Die Eventbranche ist wie viele Branchen in Indien stark fragmentiert und zudem von einer Unterteilung in den formellen und den informellen Sektor geprägt. Insgesamt arbeiten zwischen 80 und 90 Prozent der Beschäftigten im informellen Sektor und mehr als die Hälfte der Wertschöpfung findet dort statt. Das schränkt die Aussagekraft von Angaben über Marktanteile von lokalen Unternehmen stark ein.

Indisch heiraten auch in Deutschland? 

Die Anzahl der in Deutschland lebenden Inderinnen und Inder ist in den vergangenen Jahren deutlich gewachsen. Laut Statistischem Bundesamt lebten Ende 2023 etwa 246.000 Personen aus dem Subkontinent in der Bundesrepublik. Möglicherweise möchten diese künftig vermehrt auch in Deutschland nach indischer Tradition heiraten. Es gibt beispielsweise bereits deutsche Fotografen und Hochzeitsplaner, die sich auf Hochzeiten nach indischem Brauchtum spezialisiert haben. 

Die finanziellen Mittel für die aufwändigen Festivitäten wären vorhanden: Die indische Diaspora in Deutschland verfügt über mehr Einkommen als andere Einwanderergruppen, aber auch als die deutsche Bevölkerung: Das Institut der Deutschen Wirtschaft veröffentlichte im Dezember 2024 eine Studie, aus der hervorgeht, dass sozialversicherungspflichtig Beschäftigte aus Indien in Deutschland Ende 2023 über ein monatliches Medianeinkommen von 5.359 Euro verfügten. Das lag deutlich über dem Vergleichswert von 3.945 Euro für deutsche Personen.

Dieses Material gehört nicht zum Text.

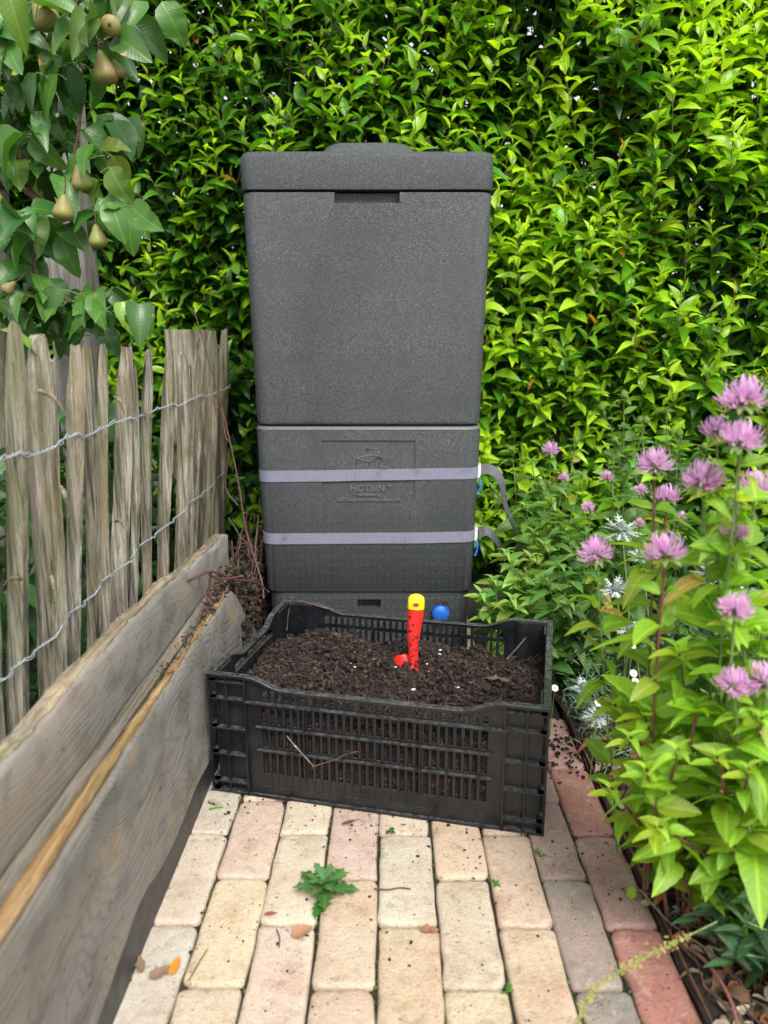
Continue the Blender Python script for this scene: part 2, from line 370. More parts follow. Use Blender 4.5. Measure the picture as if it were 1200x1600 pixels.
def norm(a): return a/np.maximum(np.linalg.norm(a,axis=-1,keepdims=True),1e-9)
class Leaves:
    def __init__(s, tpls): s.t = tpls; s.P=[]; s.D=[]; s.N=[]; s.L=[]; s.W=[]; s.C=[]
    def add(s, P, D, N, L, W, col): s.P.append(tuple(P)); s.D.append(tuple(D)); s.N.append(tuple(N)); s.L.append(L); s.W.append(W); s.C.append(col)
    def fin(s):
        s.P=np.array(s.P); s.D=norm(np.array(s.D)); n=np.array(s.N); n=n-(n*s.D).sum(1,keepdims=True)*s.D; s.N=norm(n); s.B=np.cross(s.N,s.D)
        s.L=np.array(s.L); s.W=np.array(s.W); s.C=np.array(s.C); s.k=rng.integers(0,len(s.t),len(s.P))
    def mesh(s, name, sel):
        VV=[];TT=[];UU=[];CC=[];off=0
        for k,(V,T,UV) in enumerate(s.t):
            q=sel[s.k[sel]==k]
            if not len(q): continue
            n=len(V); L=s.L[q][:,None,None]
            X=s.P[q][:,None,:]+L*(V[None,:,0:1]*s.D[q][:,None,:]+V[None,:,1:2]*s.W[q][:,None,None]*s.B[q][:,None,:]+V[None,:,2:3]*s.N[q][:,None,:])
            VV.append(X.reshape(-1,3)); TT.append((T[None]+(np.arange(len(q))*n)[:,None,None]).reshape(-1,3)+off); UU.append(np.tile(UV,(len(q),1))); CC.append(np.repeat(s.C[q],n,axis=0)); off+=len(q)*n
        return tri_mesh(name,np.concatenate(VV),np.concatenate(TT),np.concatenate(UU),np.concatenate(CC))
_pal = {}
def pal_mesh(key, tpl, ti, col, mat):
    cq = tuple(round(math.log(max(c,.003))*3.2) for c in col); k = (key, ti, cq)
    if k not in _pal:
        V,T,UV = tpl; c = [math.exp(q/3.2) for q in cq]
        me = tri_mesh('leaf', V, T, UV, np.tile(c,(len(V),1))); me.materials.append(mat); _pal[k] = me
    return _pal[k]
def leaf_objs(lv, sel, key, mat, parent, origin, name='leaf'):
    for i in sel:
        i = int(i); me = pal_mesh(key, lv.t[lv.k[i]], int(lv.k[i]), lv.C[i], mat)
        o = bpy.data.objects.new(name, me); C.objects.link(o); o.parent = parent
        D,B,N,P,L,W = lv.D[i],lv.B[i],lv.N[i],lv.P[i]-origin,lv.L[i],lv.W[i]
        o.matrix_local = Matrix(((D[0]*L,B[0]*L*W,N[0]*L,P[0]),(D[1]*L,B[1]*L*W,N[1]*L,P[1]),(D[2]*L,B[2]*L*W,N[2]*L,P[2]),(0,0,0,1)))
p_laurel = lambda s: .25*math.sin(math.pi*min(1,s**.85))**.8*(1-.35*s) if 0<s<1 else 0
p_herb = lambda s: .235*math.sin(math.pi*s**.74)**.72*(1-.12*s) if 0<s<1 else 0
p_pear = lambda s: .36*math.sin(math.pi*s**.72)**.65*(1-.15*s) if 0<s<1 else 0
T_HEDGE = [leaf_tpl(p_laurel,6,.45,.30,.012,0,1,.02), leaf_tpl(p_laurel,6,.6,.12,.02,0,2), leaf_tpl(p_laurel,6,.3,.45,.015,0,3,.04), leaf_tpl(p_laurel,6,.75,.25,.01,0,4)]
T_FILL = [leaf_tpl(p_laurel,4,.4,.25,0,0,1), leaf_tpl(p_laurel,4,.3,.4,0,0,2)]
T_HERB = [leaf_tpl(p_herb,12,.35,.45,.010,.035,5), leaf_tpl(p_herb,12,.6,.25,.012,.035,6), leaf_tpl(p_herb,12,.25,.8,.016,.035,7,.12), leaf_tpl(p_herb,12,.4,.5,.016,.035,9,.10), leaf_tpl(p_herb,12,.7,.1,.02,.035,10,-.06)]
T_PEAR = [leaf_tpl(p_pear,10,.30,.40,.035,0,8), leaf_tpl(p_pear,10,.6,.65,.04,0,9), leaf_tpl(p_pear,10,.2,.25,.05,0,10,.09), leaf_tpl(p_pear,10,.9,.45,.03,0,12)]

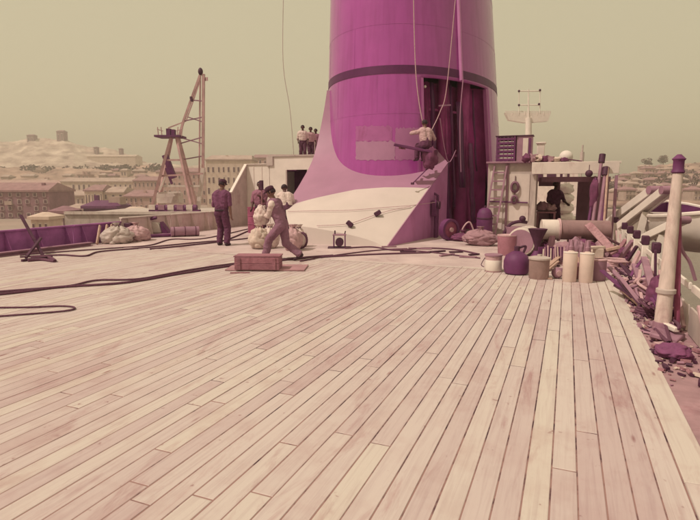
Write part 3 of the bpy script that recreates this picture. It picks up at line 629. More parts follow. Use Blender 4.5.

Zudem hilft der Trend der "destination wedding", einer Hochzeit außerhalb des eigenen Wohnortes und auch außerhalb des eigenen Landes. Der regierungsnahen India Brand Equity Foundation zufolge geben Inderinnen und Inder 12,1 Milliarden US$ jährlich für solche Feierlichkeiten außerhalb Indiens aus. Insbesondere bei Personen mit hohen Einkommen in Indien erfreut sich diese Art der Eheschließung wachsender Beliebtheit. Eventagenturen und Reiseanbieter können sich diese Entwicklung zunutze machen. Hoch im Kurs stehen Destinationen wie beispielsweise Bali, während Deutschland bisher noch keine nennenswerte Rolle spielt. Gezieltes Werben um die Kundschaft könnte dies ändern.